■ EXERCISE OBJECTIVE:
In the entries below, which lines run from the one containing "Generate a Blender" to the one containing "scene.camera = cam"? Copy exactly those lines, ends included, and no others.

■ INPUT DATA:
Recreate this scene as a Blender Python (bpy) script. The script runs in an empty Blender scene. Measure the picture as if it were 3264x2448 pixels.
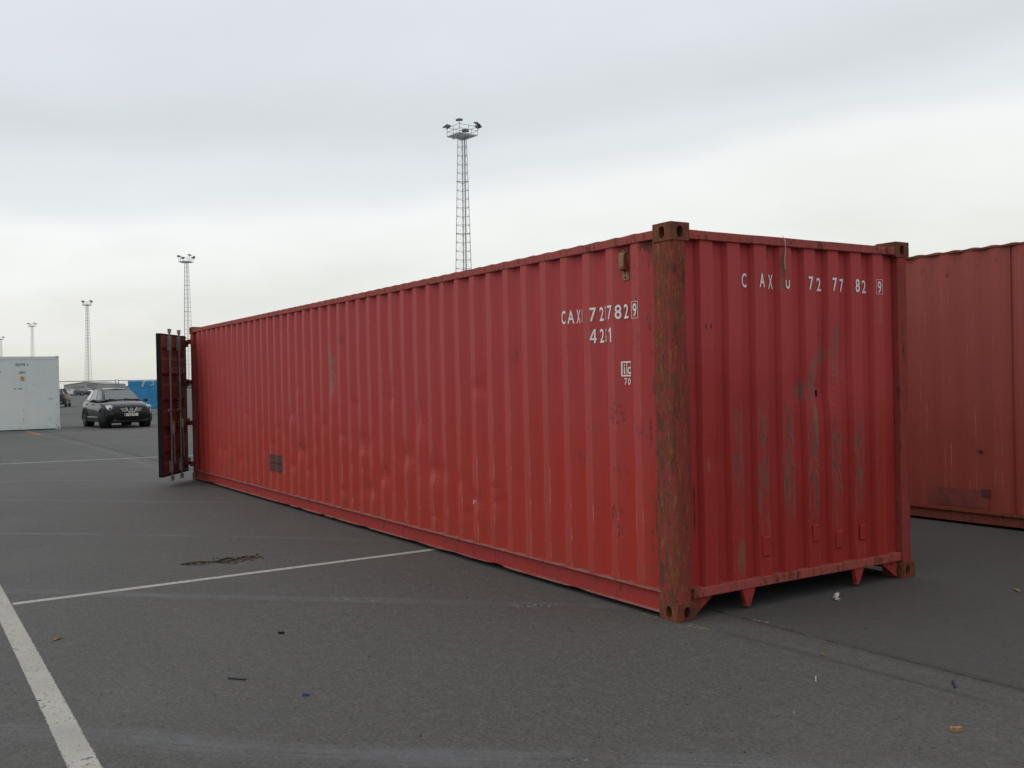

==

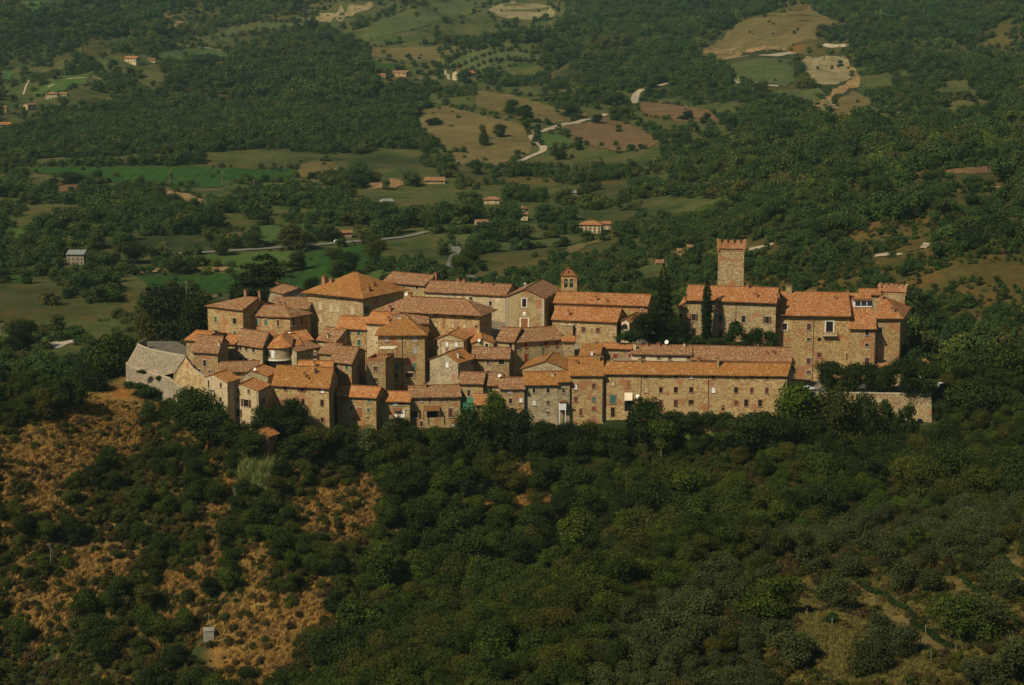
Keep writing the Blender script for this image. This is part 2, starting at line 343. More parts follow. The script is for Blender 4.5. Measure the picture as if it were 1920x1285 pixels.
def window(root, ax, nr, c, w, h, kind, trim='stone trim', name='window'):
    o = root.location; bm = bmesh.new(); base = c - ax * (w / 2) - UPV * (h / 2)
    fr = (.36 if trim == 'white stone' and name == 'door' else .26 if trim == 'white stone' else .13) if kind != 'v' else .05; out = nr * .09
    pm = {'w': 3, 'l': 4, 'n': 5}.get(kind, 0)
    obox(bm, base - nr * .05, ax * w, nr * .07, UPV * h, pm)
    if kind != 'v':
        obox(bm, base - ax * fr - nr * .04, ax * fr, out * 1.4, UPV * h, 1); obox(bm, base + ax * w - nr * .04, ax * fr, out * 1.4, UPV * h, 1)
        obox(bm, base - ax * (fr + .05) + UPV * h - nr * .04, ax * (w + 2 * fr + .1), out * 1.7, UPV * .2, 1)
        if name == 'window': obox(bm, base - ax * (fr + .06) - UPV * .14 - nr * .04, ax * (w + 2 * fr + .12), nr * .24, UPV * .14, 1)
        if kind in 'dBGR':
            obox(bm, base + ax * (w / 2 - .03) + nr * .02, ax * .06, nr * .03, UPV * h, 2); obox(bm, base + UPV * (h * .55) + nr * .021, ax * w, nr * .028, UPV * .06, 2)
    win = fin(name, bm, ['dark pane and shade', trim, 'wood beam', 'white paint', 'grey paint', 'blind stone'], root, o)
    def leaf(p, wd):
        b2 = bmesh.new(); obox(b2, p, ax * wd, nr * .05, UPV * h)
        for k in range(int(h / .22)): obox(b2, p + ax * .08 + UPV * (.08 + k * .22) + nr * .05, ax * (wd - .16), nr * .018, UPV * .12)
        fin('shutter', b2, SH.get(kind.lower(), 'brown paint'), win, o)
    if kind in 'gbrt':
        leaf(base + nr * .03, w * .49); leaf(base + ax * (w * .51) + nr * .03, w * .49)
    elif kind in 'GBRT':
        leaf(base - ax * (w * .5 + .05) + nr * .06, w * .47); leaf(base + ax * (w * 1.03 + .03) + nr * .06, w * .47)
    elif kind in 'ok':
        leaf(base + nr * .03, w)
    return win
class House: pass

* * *

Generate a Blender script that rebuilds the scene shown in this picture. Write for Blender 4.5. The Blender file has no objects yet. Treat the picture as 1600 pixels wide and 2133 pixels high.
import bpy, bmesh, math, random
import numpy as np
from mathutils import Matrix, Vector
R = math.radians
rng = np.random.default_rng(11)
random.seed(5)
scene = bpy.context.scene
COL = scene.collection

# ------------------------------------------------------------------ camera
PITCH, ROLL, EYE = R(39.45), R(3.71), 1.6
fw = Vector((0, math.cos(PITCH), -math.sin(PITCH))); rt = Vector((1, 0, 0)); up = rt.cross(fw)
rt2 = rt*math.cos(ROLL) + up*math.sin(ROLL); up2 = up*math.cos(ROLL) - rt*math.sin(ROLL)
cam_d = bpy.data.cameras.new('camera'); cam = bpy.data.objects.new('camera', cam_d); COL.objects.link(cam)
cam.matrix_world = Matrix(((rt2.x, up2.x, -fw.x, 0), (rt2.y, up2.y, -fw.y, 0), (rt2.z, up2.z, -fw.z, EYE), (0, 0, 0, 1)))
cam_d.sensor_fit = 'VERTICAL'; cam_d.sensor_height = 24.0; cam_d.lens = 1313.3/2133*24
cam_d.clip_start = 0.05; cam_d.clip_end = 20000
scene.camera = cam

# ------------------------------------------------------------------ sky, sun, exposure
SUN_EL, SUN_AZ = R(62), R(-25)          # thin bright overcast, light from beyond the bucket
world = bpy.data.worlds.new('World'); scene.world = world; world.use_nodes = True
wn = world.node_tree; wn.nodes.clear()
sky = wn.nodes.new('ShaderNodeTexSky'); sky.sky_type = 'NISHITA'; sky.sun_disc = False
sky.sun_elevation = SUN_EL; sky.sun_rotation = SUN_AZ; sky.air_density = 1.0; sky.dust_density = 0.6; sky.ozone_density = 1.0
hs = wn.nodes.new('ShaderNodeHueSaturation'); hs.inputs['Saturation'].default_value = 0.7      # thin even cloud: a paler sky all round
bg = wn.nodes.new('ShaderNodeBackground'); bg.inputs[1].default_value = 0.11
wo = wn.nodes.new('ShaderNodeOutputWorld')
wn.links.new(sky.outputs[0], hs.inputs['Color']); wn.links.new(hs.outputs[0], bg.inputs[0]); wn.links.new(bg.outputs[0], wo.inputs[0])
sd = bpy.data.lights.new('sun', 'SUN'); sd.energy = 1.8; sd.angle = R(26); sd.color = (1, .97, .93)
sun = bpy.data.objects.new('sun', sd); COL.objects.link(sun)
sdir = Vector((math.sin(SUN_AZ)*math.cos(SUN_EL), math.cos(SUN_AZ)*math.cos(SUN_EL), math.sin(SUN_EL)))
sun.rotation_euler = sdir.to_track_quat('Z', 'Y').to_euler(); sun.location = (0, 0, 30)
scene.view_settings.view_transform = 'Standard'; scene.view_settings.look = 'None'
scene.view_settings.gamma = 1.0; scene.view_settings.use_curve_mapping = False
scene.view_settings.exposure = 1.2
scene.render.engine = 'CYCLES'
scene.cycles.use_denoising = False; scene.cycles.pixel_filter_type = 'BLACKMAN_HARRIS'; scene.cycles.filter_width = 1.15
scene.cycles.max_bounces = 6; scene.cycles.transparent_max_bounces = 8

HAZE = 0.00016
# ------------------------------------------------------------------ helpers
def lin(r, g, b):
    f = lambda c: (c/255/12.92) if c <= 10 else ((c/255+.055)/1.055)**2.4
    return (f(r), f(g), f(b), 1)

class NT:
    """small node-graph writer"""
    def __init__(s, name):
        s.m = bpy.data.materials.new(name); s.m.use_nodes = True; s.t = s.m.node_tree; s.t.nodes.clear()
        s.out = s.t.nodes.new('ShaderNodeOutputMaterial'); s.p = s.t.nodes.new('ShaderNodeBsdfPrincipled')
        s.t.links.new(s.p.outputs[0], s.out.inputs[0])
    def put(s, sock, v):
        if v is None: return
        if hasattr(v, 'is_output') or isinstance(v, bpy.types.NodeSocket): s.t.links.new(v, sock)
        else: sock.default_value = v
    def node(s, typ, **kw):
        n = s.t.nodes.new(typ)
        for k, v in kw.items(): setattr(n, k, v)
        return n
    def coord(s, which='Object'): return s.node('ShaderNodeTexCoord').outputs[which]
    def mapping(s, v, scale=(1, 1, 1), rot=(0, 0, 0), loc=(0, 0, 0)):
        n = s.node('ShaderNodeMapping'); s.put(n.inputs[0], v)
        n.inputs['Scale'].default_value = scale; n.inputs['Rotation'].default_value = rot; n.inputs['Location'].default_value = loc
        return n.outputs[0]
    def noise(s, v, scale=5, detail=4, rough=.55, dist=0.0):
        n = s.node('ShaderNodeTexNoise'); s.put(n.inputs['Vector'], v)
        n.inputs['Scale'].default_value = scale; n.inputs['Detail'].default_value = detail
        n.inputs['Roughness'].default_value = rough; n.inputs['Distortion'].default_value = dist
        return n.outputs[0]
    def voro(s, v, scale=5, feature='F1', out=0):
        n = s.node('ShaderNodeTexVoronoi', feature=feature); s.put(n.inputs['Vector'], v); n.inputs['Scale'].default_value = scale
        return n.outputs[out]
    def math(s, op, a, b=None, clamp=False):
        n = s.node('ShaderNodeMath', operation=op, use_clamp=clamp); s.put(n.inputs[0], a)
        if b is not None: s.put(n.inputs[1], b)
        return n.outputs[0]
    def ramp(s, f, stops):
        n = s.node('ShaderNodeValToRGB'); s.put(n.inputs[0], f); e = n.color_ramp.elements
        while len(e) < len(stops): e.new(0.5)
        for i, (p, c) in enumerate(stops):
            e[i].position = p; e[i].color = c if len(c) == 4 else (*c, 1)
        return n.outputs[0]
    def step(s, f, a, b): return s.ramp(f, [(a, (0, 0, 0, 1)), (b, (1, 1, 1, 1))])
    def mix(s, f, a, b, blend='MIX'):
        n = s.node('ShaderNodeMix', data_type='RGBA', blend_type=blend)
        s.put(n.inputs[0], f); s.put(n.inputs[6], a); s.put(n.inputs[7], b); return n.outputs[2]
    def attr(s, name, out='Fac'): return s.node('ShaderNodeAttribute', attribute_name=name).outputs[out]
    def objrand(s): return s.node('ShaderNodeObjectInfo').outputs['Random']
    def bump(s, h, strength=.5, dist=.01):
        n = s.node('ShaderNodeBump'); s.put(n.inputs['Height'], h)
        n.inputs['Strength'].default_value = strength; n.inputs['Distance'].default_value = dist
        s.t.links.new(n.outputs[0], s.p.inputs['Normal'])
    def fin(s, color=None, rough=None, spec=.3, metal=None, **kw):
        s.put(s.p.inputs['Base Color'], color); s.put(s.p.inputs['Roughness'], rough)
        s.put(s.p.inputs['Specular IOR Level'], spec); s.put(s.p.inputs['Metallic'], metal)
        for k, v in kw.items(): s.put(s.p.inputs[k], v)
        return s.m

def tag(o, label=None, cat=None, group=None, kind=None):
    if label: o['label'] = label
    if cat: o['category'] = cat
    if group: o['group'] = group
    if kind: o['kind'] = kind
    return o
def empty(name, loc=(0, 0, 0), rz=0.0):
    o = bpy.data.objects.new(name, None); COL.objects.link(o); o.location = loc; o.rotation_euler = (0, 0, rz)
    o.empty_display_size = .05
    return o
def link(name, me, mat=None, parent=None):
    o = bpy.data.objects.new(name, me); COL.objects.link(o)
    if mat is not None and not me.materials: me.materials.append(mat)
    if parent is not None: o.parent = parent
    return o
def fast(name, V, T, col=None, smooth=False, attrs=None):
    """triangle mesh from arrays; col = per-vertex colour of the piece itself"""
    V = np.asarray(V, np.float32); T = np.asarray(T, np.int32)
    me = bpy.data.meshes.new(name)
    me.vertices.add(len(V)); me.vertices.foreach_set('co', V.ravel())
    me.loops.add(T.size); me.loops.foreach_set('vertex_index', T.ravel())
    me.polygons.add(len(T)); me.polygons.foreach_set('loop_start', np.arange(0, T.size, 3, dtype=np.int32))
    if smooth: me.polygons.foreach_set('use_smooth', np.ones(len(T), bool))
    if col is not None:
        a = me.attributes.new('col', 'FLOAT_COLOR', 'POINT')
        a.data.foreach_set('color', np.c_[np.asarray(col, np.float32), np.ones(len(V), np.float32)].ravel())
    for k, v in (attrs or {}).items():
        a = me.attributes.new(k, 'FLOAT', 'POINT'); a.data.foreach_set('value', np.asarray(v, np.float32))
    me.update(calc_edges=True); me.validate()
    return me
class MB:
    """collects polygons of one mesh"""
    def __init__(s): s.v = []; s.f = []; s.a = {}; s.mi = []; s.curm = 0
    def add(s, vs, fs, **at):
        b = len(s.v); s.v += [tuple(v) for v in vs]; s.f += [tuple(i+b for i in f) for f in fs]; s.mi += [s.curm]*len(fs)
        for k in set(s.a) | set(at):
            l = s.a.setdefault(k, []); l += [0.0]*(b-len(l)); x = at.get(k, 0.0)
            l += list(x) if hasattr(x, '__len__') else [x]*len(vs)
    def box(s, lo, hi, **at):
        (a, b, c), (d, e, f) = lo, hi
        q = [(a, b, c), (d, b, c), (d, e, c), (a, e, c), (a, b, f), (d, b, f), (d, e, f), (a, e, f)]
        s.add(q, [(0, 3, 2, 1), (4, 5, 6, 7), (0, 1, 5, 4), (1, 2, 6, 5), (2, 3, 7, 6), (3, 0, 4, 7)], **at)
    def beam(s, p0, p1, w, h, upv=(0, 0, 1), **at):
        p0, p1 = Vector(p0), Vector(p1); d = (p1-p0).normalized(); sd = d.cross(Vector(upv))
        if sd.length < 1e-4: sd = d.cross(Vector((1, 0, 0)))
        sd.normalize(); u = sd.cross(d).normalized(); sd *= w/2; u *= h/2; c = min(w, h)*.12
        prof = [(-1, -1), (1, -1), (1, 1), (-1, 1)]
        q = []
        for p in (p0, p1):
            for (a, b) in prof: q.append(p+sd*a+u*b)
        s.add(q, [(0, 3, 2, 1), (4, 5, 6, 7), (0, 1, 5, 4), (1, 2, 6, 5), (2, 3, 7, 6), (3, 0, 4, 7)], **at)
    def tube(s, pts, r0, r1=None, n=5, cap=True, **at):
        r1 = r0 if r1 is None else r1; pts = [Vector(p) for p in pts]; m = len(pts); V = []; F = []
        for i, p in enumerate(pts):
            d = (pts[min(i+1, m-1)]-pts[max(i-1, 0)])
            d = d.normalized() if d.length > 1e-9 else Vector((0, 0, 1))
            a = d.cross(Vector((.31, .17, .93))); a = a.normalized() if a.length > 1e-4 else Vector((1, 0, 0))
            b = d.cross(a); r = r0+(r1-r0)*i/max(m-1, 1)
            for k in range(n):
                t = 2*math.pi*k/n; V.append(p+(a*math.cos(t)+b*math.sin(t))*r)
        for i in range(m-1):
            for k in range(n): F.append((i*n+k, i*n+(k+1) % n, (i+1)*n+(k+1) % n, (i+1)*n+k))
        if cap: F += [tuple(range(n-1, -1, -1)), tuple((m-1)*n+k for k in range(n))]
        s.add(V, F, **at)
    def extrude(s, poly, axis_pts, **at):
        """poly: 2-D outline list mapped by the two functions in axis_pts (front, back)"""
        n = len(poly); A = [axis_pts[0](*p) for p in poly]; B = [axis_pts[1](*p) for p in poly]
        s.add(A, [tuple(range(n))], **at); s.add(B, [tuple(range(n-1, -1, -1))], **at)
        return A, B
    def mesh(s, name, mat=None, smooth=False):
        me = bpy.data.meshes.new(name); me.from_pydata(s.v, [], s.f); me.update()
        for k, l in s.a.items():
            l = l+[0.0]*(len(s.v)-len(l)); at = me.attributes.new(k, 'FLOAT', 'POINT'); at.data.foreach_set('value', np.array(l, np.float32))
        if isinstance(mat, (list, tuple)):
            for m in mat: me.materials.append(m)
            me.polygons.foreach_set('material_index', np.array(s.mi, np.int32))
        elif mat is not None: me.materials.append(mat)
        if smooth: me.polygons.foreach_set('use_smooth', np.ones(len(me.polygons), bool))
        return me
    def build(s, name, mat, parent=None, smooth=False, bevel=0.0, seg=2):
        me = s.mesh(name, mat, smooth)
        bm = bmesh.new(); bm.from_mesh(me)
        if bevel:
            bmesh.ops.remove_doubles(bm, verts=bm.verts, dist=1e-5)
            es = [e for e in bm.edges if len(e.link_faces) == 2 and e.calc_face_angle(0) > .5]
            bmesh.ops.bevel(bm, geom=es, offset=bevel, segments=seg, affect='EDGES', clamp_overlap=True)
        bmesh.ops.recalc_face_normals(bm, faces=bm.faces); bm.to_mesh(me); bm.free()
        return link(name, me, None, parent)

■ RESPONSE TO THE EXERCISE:
Generate a Blender script that rebuilds the scene shown in this picture. Write for Blender 4.5. The Blender file has no objects yet. Treat the picture as 1600 pixels wide and 2133 pixels high.
import bpy, bmesh, math, random
import numpy as np
from mathutils import Matrix, Vector
R = math.radians
rng = np.random.default_rng(11)
random.seed(5)
scene = bpy.context.scene
COL = scene.collection

# ------------------------------------------------------------------ camera
PITCH, ROLL, EYE = R(39.45), R(3.71), 1.6
fw = Vector((0, math.cos(PITCH), -math.sin(PITCH))); rt = Vector((1, 0, 0)); up = rt.cross(fw)
rt2 = rt*math.cos(ROLL) + up*math.sin(ROLL); up2 = up*math.cos(ROLL) - rt*math.sin(ROLL)
cam_d = bpy.data.cameras.new('camera'); cam = bpy.data.objects.new('camera', cam_d); COL.objects.link(cam)
cam.matrix_world = Matrix(((rt2.x, up2.x, -fw.x, 0), (rt2.y, up2.y, -fw.y, 0), (rt2.z, up2.z, -fw.z, EYE), (0, 0, 0, 1)))
cam_d.sensor_fit = 'VERTICAL'; cam_d.sensor_height = 24.0; cam_d.lens = 1313.3/2133*24
cam_d.clip_start = 0.05; cam_d.clip_end = 20000
scene.camera = cam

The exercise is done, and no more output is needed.